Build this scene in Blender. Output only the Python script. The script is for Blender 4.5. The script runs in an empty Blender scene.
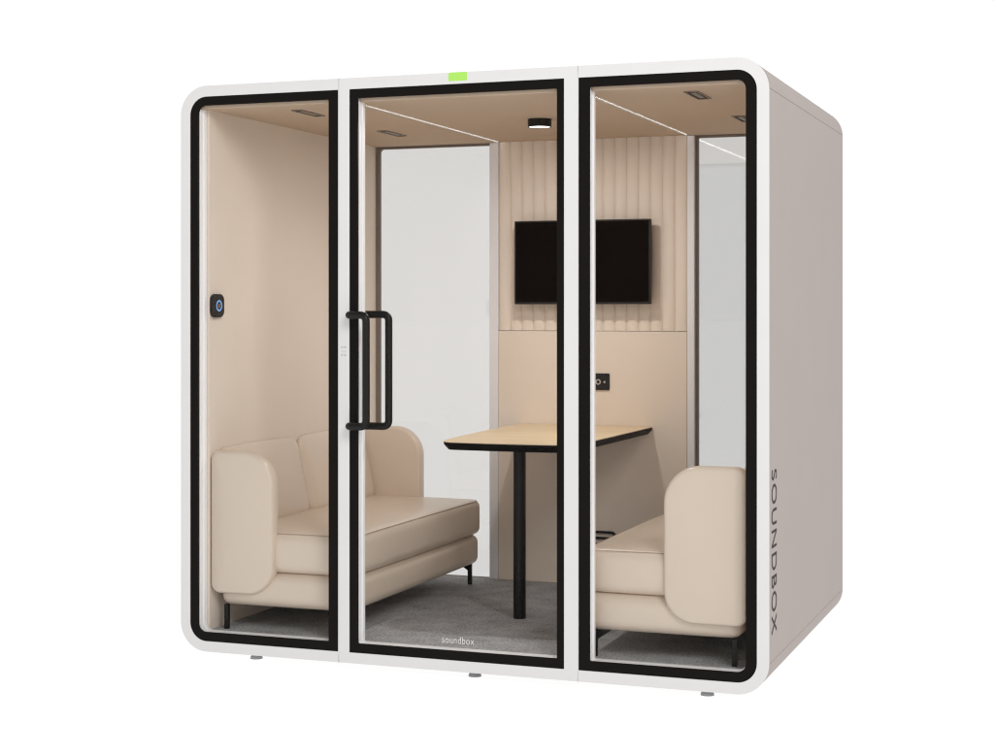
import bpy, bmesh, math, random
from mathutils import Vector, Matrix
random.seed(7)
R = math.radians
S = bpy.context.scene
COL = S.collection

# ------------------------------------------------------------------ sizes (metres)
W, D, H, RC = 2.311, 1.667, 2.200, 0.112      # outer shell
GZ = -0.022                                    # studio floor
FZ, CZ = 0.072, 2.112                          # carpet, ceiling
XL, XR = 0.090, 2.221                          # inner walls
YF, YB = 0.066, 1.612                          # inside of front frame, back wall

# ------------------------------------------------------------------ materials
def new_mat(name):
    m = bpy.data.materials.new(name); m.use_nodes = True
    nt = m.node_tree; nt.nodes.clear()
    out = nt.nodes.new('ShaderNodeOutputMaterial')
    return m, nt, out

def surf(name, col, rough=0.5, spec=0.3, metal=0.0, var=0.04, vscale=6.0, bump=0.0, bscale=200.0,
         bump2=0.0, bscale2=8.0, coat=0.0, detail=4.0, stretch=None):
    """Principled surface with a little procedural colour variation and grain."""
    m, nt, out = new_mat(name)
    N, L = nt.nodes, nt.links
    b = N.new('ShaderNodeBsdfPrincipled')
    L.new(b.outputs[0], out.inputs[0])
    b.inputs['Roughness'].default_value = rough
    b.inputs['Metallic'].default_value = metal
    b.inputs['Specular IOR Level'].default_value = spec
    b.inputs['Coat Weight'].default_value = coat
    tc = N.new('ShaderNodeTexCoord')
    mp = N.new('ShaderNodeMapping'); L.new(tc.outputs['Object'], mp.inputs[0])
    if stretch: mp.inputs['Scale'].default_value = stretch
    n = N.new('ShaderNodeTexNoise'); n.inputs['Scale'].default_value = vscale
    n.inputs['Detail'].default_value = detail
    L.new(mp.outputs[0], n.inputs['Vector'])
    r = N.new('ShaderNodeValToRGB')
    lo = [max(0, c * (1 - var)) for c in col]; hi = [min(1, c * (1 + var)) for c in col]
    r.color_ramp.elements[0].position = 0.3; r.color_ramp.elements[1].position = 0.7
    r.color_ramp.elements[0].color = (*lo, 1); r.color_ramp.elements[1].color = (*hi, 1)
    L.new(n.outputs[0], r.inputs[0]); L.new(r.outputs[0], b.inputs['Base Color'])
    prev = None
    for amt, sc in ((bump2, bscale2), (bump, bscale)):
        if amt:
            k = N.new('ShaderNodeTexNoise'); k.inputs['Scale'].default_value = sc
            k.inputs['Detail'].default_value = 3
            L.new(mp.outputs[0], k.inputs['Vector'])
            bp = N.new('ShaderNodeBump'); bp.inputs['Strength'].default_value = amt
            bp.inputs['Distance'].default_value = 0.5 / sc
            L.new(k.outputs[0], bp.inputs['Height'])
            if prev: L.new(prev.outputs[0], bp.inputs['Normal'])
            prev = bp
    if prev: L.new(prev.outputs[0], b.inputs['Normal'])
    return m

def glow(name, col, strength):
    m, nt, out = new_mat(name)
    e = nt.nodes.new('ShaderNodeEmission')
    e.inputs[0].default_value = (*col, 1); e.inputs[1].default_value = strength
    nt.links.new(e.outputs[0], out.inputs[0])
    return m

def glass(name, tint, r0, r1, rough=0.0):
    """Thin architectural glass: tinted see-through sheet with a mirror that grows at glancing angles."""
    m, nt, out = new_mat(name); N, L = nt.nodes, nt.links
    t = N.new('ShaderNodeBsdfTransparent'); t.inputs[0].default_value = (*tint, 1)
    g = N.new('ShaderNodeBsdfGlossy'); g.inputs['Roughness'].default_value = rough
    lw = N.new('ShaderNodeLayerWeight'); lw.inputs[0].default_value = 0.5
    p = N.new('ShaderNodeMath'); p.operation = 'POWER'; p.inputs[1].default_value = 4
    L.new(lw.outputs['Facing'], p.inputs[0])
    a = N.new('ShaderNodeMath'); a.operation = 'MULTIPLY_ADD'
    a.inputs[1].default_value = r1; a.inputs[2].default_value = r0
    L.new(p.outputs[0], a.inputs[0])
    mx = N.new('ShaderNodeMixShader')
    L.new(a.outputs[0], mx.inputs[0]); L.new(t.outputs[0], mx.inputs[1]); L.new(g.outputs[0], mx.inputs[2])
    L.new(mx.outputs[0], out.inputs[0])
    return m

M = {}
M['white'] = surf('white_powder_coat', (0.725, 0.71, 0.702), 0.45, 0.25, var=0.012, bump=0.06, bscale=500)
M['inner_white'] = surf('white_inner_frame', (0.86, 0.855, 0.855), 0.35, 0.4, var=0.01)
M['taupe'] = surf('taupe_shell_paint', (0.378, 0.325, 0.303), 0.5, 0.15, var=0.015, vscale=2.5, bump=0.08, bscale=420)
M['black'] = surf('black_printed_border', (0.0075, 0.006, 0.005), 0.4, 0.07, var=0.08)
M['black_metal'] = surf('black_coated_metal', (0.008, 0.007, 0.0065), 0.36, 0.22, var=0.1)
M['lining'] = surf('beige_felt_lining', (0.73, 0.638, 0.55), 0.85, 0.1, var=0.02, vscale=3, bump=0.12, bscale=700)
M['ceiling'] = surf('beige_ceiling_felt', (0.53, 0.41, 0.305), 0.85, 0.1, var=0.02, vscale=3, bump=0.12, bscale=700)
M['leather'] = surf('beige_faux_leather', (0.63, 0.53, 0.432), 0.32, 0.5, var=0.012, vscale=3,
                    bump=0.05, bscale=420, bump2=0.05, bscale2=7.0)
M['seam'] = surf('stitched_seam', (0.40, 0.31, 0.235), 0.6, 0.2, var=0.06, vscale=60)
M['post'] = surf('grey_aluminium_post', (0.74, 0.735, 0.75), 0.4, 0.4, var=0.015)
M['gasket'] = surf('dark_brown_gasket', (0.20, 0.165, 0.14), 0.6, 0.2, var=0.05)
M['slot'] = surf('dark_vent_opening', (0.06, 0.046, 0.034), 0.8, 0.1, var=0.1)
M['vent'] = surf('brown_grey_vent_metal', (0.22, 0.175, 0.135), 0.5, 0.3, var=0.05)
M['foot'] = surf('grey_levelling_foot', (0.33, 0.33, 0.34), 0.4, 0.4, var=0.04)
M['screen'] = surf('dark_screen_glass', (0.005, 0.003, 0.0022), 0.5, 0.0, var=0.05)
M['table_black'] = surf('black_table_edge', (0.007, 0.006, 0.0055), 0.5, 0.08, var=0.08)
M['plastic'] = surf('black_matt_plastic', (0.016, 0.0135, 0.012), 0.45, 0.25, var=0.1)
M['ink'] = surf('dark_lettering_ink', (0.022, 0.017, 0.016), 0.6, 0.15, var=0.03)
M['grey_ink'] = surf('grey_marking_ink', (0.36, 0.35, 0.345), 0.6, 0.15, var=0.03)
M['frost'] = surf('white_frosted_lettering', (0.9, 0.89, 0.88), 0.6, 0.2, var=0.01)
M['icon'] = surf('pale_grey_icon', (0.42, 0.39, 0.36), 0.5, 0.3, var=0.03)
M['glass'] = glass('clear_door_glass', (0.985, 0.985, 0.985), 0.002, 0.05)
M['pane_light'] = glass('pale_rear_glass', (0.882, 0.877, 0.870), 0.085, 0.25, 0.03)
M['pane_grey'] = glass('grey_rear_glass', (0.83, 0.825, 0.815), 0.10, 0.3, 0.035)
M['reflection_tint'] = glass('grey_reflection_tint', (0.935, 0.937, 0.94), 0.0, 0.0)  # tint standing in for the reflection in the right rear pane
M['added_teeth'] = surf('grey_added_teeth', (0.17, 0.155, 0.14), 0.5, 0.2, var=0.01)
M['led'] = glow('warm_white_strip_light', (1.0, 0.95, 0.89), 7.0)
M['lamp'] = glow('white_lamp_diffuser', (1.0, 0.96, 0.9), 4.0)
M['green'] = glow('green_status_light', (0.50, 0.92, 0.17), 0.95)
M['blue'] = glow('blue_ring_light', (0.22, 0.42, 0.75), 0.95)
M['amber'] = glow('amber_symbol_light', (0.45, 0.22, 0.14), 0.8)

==

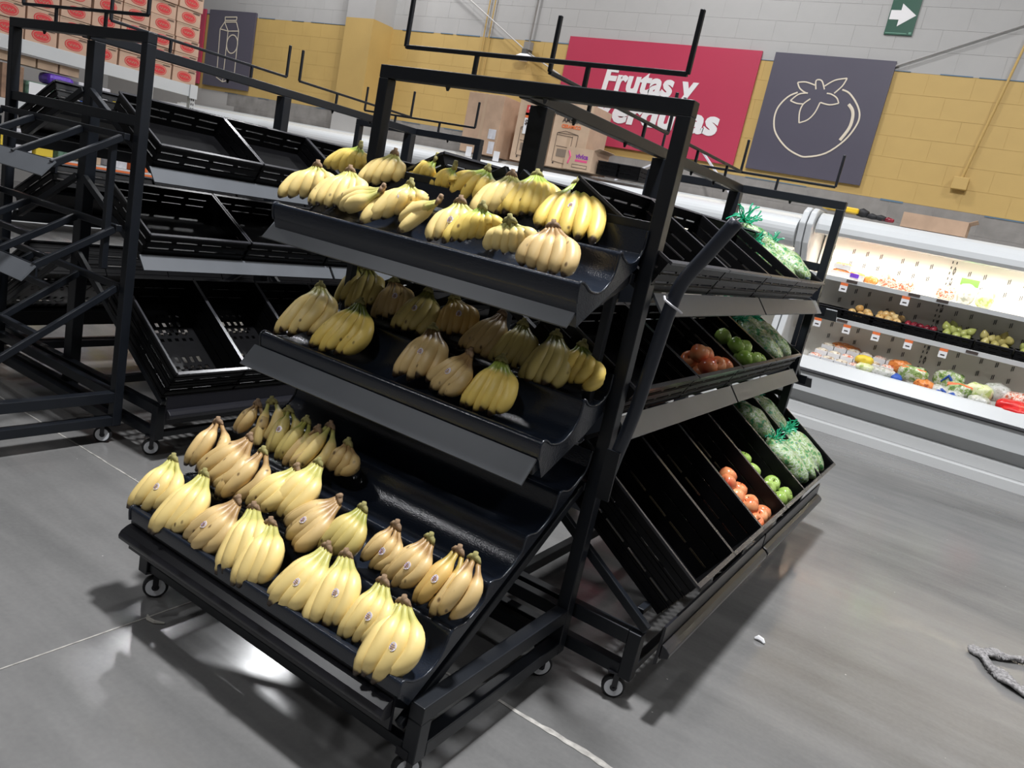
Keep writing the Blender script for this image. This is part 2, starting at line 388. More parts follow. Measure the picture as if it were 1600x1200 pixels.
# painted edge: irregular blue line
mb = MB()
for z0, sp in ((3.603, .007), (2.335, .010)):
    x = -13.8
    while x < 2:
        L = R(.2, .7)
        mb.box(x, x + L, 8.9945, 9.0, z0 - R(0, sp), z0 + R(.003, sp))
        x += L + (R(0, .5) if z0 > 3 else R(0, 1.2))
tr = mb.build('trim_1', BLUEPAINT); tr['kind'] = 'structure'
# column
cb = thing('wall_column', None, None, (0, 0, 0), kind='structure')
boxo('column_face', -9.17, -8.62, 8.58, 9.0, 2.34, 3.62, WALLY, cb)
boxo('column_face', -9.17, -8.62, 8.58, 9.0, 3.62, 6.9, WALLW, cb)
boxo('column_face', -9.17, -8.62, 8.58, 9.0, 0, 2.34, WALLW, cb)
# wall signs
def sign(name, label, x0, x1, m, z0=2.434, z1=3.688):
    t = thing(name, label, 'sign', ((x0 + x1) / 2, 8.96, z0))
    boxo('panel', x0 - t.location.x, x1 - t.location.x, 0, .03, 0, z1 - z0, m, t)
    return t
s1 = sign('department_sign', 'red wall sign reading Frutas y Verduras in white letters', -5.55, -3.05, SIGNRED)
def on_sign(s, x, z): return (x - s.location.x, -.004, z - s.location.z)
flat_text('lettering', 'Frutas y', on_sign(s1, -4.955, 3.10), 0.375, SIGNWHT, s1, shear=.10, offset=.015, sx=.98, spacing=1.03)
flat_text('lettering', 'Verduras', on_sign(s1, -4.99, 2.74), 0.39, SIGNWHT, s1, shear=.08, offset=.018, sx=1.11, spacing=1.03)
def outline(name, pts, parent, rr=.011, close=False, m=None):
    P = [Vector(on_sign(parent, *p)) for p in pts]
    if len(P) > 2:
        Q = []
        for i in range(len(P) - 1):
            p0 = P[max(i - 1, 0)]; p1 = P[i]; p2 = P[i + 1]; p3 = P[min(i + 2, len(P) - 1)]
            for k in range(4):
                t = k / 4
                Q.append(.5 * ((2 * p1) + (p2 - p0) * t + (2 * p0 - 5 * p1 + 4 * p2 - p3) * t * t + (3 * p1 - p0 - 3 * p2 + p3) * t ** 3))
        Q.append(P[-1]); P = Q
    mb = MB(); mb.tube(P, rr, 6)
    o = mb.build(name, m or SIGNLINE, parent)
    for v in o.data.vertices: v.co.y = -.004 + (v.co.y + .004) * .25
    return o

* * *

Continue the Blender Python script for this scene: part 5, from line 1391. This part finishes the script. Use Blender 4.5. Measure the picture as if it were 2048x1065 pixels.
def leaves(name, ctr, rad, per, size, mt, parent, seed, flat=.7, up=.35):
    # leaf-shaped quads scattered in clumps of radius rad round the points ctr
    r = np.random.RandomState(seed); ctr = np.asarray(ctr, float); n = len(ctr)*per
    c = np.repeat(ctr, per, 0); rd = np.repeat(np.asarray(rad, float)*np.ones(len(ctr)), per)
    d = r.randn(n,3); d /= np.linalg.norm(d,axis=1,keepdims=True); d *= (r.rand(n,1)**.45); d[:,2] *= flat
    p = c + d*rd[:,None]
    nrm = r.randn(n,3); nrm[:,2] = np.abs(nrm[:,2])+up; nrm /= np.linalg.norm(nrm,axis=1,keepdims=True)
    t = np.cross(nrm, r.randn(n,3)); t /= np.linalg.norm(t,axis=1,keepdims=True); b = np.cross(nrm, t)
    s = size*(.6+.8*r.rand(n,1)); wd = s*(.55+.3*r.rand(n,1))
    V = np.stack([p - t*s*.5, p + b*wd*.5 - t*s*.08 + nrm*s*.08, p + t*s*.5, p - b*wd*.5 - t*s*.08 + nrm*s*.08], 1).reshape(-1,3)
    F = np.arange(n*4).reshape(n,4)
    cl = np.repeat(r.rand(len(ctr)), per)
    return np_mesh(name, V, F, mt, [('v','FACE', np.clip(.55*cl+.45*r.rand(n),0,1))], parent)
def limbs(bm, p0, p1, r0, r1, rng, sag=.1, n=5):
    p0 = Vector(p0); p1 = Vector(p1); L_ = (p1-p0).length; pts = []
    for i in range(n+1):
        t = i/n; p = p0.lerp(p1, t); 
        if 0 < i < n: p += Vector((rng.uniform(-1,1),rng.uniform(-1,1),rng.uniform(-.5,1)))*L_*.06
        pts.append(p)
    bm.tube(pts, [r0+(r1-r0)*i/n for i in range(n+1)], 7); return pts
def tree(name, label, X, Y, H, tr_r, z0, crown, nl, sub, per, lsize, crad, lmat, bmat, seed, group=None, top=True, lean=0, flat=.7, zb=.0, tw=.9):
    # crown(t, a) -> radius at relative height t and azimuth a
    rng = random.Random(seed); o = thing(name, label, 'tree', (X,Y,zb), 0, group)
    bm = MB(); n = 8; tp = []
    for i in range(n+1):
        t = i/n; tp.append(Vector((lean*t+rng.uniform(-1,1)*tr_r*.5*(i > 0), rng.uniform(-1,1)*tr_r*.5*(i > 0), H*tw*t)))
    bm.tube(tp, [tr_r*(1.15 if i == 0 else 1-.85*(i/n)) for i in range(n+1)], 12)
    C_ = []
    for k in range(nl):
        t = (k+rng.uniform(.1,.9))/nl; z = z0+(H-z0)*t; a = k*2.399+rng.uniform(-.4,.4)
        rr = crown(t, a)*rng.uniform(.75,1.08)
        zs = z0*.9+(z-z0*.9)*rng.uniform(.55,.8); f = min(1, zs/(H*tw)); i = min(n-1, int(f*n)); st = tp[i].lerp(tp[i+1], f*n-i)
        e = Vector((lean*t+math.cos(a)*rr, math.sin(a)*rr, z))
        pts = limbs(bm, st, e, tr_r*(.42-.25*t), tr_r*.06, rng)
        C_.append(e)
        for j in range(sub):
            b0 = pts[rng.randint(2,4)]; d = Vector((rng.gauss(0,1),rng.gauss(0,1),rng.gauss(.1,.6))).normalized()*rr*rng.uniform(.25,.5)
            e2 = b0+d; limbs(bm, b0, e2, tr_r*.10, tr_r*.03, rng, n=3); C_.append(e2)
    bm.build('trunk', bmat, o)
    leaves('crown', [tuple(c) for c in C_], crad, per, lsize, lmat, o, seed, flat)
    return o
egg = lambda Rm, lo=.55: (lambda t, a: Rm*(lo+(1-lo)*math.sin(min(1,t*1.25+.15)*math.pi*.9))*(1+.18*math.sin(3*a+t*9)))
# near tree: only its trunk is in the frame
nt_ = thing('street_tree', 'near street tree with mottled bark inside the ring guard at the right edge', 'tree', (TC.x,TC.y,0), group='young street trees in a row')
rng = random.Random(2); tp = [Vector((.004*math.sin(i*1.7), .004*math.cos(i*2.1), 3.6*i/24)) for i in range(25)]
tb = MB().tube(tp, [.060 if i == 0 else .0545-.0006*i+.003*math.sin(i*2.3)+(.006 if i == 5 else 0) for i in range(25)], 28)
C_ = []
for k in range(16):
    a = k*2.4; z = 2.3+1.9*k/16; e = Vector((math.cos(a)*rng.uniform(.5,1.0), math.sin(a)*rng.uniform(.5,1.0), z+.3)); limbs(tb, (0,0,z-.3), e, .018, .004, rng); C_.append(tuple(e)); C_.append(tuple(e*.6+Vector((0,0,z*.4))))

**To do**
Copy every line of the records above that holds the word "Measure".

**Final result**
Keep writing the Blender script for this image. This is part 2, starting at line 388. More parts follow. Measure the picture as if it were 1600x1200 pixels.
Continue the Blender Python script for this scene: part 5, from line 1391. This part finishes the script. Use Blender 4.5. Measure the picture as if it were 2048x1065 pixels.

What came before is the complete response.